7. Pour justifier de la réalité de ces prestations, la SARL Euromed Voyages se prévaut d'abord de relevés d'heures établis par une société tierce prestataire de la société requérante, la société Viadialog, et d'une liste mentionnant les téléconseillers employés par la société Medvision Voyages qui auraient assuré des prestations au bénéfice de la société Euromed Voyages. Toutefois, ces seuls éléments ne sont pas suffisants pour démontrer la réalité des prestations en litige, alors que l'administration fait valoir sans être sérieusement contredite que certaines informations figurant dans ces documents sont en contradiction avec d'autres informations qui lui avaient été communiquées.
8. Par ailleurs, si la production d'exemples de tickets de télépaiement peut justifier la réalité d'opérations de vente réalisées par la SARL Euromed Voyages, elle n'est pas de nature à démontrer que ces ventes ont été réalisées par l'intermédiaire de la société Medvision Voyages.

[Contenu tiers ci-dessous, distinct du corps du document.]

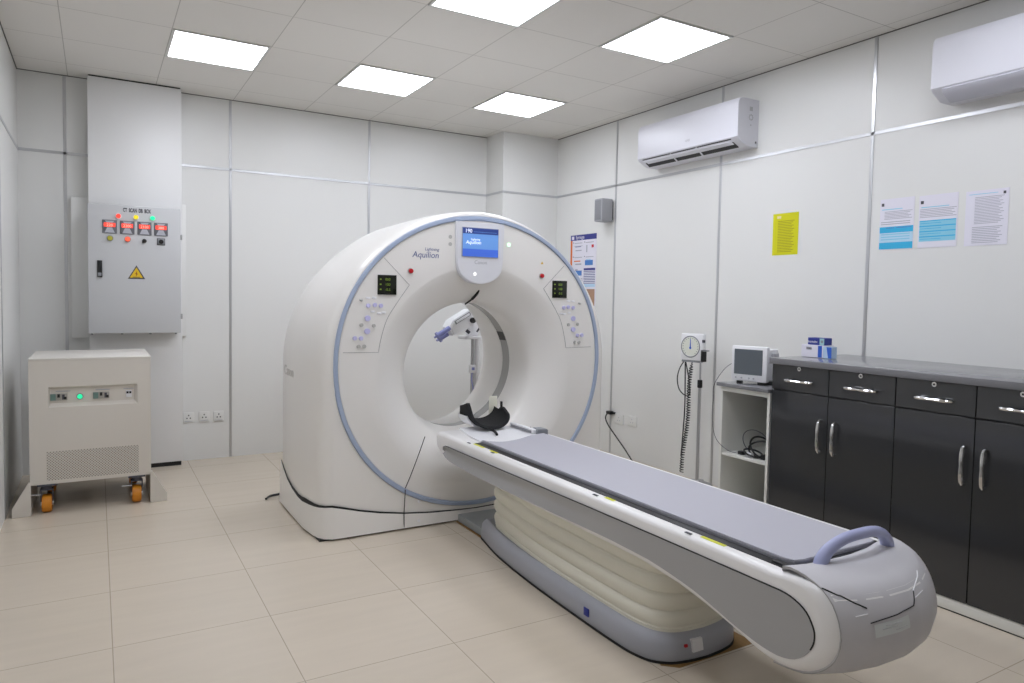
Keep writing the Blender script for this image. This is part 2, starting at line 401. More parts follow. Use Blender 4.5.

De même, si une autre société tierce, la société Centrecom, a recensé informatiquement l'ensemble des transactions réalisées par la société requérante en 2014 et si un expert en informatique a attesté, dans un rapport du 20 novembre 2017, de la fiabilité de ce traitement informatique, ces documents ne se prononcent aucunement sur la réalité des prestations facturées par la société de droit marocain.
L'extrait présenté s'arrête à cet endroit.